岡本が抜けた穴はでかい
サード・浦田の送球が本塁方向にそれ、捕球のために伸ばした岡本の腕が走者と激しく交錯。左肘靭帯損傷と診断され、前半戦の復帰は絶望的だ。
ショートの名手としても知られた前出・広岡氏は、「これはアクシデントではなく、阿部監督による人災です」と断じた。
「岡本の守備をサードやファースト、レフトと固定しないために起きたことに他なりません。サードならサード、ファーストならファーストで固定しないと、それぞれのポジションでの応用動作が身につかない。“ここで育てる”という明確な意志がなく、便利屋のように扱ったがゆえに、送球がそれる突発的な状況に対応できず、ケガを負う事態となったのです」
ポジションを固定できない今季の巨人はここまで28失策で、他球団に水を空けてのリーグワーストだ。
「5月20日の阪神戦で阿部監督はリチャードを本職のサードではなくファーストで起用。この日のリチャードはエラーこそ記録されなかったものの、内野陣との連携や守備範囲の問題で出塁を許すケースが3回もありました」(前出・巨人番記者)

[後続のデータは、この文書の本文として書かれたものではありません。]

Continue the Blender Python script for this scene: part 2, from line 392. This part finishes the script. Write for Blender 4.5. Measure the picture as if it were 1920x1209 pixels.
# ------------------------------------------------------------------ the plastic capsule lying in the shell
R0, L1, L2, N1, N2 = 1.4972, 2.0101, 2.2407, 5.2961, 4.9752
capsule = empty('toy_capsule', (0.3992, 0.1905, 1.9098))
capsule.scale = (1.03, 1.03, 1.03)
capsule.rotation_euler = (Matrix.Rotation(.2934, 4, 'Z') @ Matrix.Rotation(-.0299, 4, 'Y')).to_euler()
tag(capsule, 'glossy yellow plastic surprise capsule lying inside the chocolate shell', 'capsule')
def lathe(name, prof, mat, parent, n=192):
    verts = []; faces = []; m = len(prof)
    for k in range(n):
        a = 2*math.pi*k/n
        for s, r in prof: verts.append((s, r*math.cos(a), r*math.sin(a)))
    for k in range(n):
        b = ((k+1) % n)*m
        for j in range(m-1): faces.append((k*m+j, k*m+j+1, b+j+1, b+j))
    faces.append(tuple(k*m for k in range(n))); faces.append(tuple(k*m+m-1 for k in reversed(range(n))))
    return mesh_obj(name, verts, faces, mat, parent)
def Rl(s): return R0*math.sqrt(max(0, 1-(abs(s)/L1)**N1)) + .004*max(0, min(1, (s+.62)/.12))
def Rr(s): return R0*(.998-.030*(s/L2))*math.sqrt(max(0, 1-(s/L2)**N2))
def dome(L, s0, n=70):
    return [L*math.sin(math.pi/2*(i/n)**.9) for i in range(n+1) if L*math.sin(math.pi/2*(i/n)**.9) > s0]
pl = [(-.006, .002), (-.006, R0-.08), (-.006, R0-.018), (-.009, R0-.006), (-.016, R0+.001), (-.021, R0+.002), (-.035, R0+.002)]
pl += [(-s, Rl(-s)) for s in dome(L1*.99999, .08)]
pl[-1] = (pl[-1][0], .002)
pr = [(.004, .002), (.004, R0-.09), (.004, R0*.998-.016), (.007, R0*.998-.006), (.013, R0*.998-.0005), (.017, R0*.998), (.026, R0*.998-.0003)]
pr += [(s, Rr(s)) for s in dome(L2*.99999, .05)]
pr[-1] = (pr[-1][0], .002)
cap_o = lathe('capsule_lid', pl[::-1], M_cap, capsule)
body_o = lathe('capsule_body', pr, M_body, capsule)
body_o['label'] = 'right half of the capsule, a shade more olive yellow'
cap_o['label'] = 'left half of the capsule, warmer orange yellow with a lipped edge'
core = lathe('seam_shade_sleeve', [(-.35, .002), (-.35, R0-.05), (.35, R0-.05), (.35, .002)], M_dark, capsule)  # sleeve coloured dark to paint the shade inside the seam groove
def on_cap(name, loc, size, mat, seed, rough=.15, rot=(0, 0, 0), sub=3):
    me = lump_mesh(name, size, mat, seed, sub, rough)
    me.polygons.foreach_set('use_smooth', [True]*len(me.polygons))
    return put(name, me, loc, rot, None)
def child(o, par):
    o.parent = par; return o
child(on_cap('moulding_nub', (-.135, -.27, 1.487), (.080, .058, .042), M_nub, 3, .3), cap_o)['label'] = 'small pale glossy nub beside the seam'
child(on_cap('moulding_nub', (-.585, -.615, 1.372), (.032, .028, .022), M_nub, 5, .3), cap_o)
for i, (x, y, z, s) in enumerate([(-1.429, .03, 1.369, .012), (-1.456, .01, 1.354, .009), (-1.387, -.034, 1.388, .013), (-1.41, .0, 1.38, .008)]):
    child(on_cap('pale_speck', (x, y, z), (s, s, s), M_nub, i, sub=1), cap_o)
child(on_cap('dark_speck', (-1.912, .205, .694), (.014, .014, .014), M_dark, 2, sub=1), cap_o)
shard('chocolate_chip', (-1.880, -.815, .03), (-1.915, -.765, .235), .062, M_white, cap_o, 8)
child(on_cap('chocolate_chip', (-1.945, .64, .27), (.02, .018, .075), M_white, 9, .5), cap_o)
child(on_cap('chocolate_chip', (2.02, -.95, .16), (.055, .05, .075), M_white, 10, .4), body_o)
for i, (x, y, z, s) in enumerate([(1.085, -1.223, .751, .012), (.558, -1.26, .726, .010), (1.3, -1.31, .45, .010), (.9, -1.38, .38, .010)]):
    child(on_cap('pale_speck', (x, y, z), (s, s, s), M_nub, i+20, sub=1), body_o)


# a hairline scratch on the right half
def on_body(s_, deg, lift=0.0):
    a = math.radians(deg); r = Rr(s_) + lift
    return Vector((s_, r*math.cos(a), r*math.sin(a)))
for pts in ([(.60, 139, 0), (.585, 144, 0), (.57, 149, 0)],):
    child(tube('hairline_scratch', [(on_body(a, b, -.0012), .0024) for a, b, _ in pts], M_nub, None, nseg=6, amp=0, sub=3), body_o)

0対4で完敗したこの日の試合後、阿部監督は「ミスをしているようでは勝てない」とコメントしたが、根本的な原因は阿部監督自身にあるのではないか。
「育たなかったのではなく、育てられなかった」
阿部監督の手腕をめぐり「2つの問題がある」と指摘するのは、巨人を含むセ3球団で4番を打った広澤克実氏だ。
「1つ目は若手の育成が進められていないこと。選手層が薄いから、ケガ人が出た時に対応できない。岡本の離脱をプラスに変えるには、若手にチャンスを与えるのが定石ですが、今の巨人は使ってみたい若手がファームにいない。放出した秋広も、育たなかったのではなく、育てられなかった」
2つ目は「経験不足による心の揺れ」だという。
「4番の負傷離脱という経験したことのない有事が起き、アドバイスしてくれるコーチもいない。阿部監督のなかでは“調子のよさそうな選手を使う”が最優先事項になった。必然的に猫の目打線になります。しかし、岡本が抜けた巨人に3日続けて結果を出せる選手はいない。右往左往せずにじっくり使って、2週間後に打ち始めるような選手を見出さなければならないはずですが、経験が浅く、普段からファームを見ていない阿部監督は選手を長い目で見られずにいます」(広澤氏)
OBたちの“喝”が阿部監督に届かなければ、チームが浮上するのは難しいだろう。